I need help creating a SQL query that calculates the sum of all child values for each parent node in a hierarchical structure. I’m working with PostgreSQL and need to use a recursive common table expression.

Here’s my table structure:

CREATE TABLE departments (
    dept_id INT PRIMARY KEY,
    parent_dept INT,
    budget DECIMAL(10,2) DEFAULT 0,
    is_category INT,
    dept_name VARCHAR(200)
);

INSERT INTO departments VALUES
(10, NULL, 'headquarters', 0.0, 1),
(20, 10, 'operations', 0.0, 1),
(30, 10, 'current_ops', 0, 1),
(40, 30, 'sales', 15.0, 0),
(50, 30, 'marketing', 25.0, 0),
(60, 10, 'infrastructure', 0, 1),
(70, 60, 'facilities', 150.0, 0),
(80, 10, 'inventory', 35.0, 0),
(90, 10, 'equipment', 45.0, 0);

I want the query to return each parent node with the total sum of all its descendants.
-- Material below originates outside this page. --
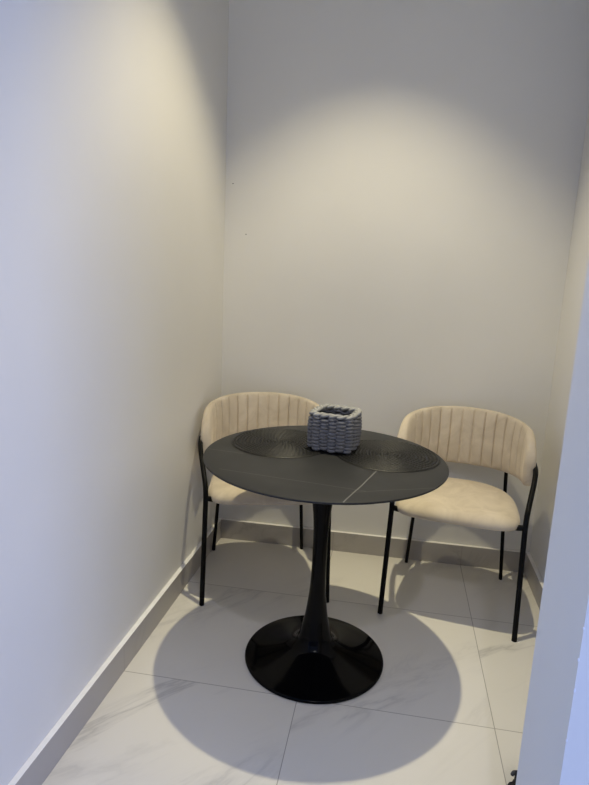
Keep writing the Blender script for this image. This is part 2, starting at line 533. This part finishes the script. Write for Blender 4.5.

For example, the ‘current_ops’ department should show a total of 40.0 (sales 15.0 + marketing 25.0). The ‘headquarters’ should show the grand total of all departments below it.

How can I write a recursive CTE that traverses the tree structure and calculates these subtotals for each parent node?

this is tricky but def doable. start with a base case that selects all rows, then recursively join where parent_dept = dept_id. use sum() over the recursive results to get totals for each branch. don’t forget to handle leaf nodes properly - they won’t have children.

interesting challenge! you could try window functions with the recursive CTE. quick questions - are there any circular references in your hierarchy? and how’s performance with larger datasets?

I’ve built something similar for departmental dashboards. You’ll need a two-step approach with recursive CTEs. First CTE handles the hierarchy - start from root nodes where parent_dept is NULL, then join recursively on parent_dept = dept_id from the previous level. Second CTE aggregates the budget values upward from leaf nodes. For parent node totals, traverse back up the hierarchy and sum the subtree values. Just make sure your base case terminates properly and the recursive join doesn’t create infinite loops. Performance is decent for typical org charts, but definitely index dept_id and parent_dept if you’re dealing with large datasets.